As they have done every year since the Supreme Court’s decision in Roe v. Wade, feminist groups have used the 40th anniversary of that ruling to faithfully reiterate decades-old slogans extolling the Roe ethic of abortion-on-demand, for any reason, as a boon for gender equality.

But for the millions of women and girls unable to speak because their lives were extinguished before birth simply for being female, the mantra of equality through unrestricted abortion falls flat.

Fueling a worldwide phenomenon often referred to as “gendercide,” sex-selective abortion has caused a dearth of girls in a number of countries—over 160 million women are “missing” in Asia alone.

In China, the government-imposed one-child limit, coupled with a cultural preference for boys, is ravaging the country’s female population. Bucking nature’s dictated sex ratio of 100 girls for every 105 boys, China’s average birth ratio is now 100 girls for every 118 boys—with some provinces reporting skewed gender balances as high as 130 boys for every 100 girls.

Such deadly discrimination extends well beyond China’s borders. India shows a skewed sex ratio of 112 boys for every 100 girls. Hong Kong and El Salvador aren’t far behind, with both countries tipping blue at 110 baby boys for every 100 females.

The consequences? Child kidnapping, commoditization of brides, and expanded demand for human trafficking are the costs of persistent gender imbalance, making for an arguably more violent and less free world for women.

Sex-selective abortion has even touched the shores of the United States. According to one study from Columbia University researchers, among children born to Korean, Chinese, and Indian immigrant parents, the birth of a first-born baby girl tended to forecast the sex of her future siblings. For a second birth, the male-female ratio was 117 to 110. If the couple already had two girls, the ratio for the third birth tended to skew even higher at 151 to 100.

To all this, feminist groups have remained deafeningly silent at best and dismissive at worst of the travesty of sex-selective abortion that is decimating their own around the world.

The National Organization for Women and NARAL Pro-Choice America refuse to join calls to ban such deadly bias. When Congress was considering legislation last year that would have outlawed sex-selective abortion in the U.S., Nancy Keenan, then-President of NARAL Pro-choice America, referred to the proposed ban as “attacking a woman’s right to choose.”

But, as Mara Hvistendahl explains in her book, Unnatural Selection: Choosing Boys Over Girls and the Consequences of a World Full of Men, there’s a harsh irony lurking in an unwavering allegiance to unrestricted abortion. “In a world in which women are unnaturally scarce,” she explains, “the right to abortion will be the least of our worries.”

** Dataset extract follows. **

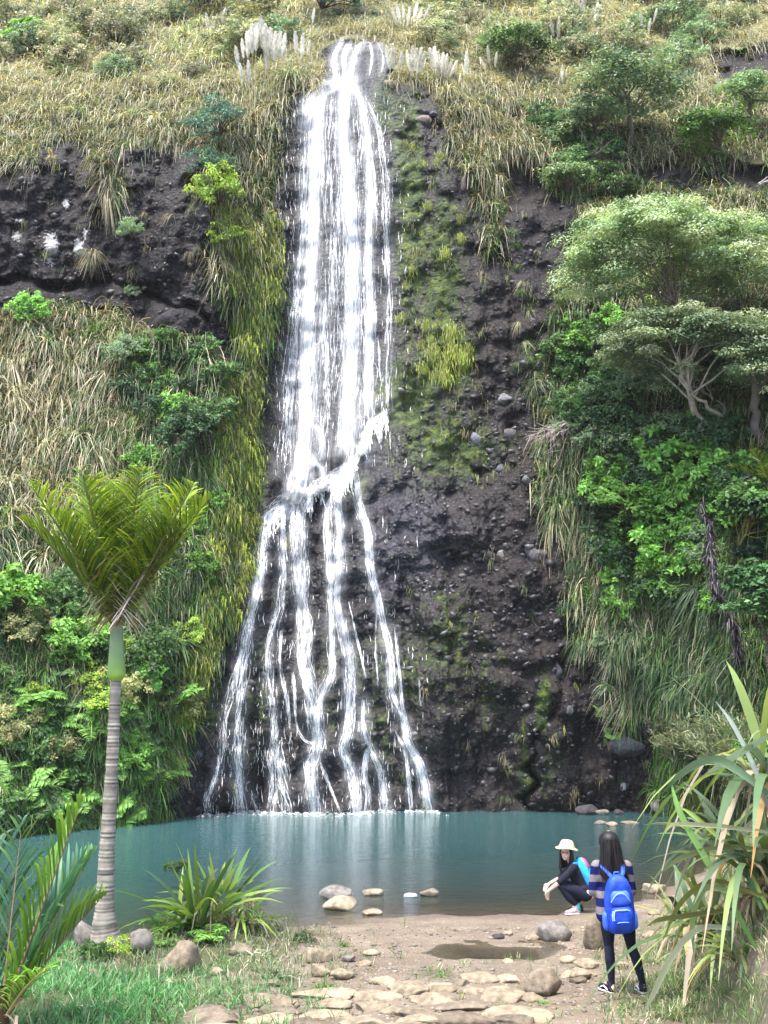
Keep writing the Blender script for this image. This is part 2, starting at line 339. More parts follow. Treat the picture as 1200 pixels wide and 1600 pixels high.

As Heritage’s Jennifer Marshall eloquently explains, feminists cannot simultaneously hold up the values of unfettered “choice” while also claiming to fight for gender equity:

If there is equality between women and men, it’s rooted in our nature and purpose as human beings. Denying that fundamental dignity inherent in all human life destroys the very basis of equality.

A vast majority of Americans—almost 80 percent according to a recent poll by the Charlotte Lozier Institute—would support a sex-selective abortion ban when gender was the sole reason for seeking an abortion. For the sake of their most vulnerable sisters, feminists would likewise do well to rethink where an unrestricted “right to choose” really leads. Sincerity to upholding the rights of all women suggests it and over 160 million “missing” girls demand it.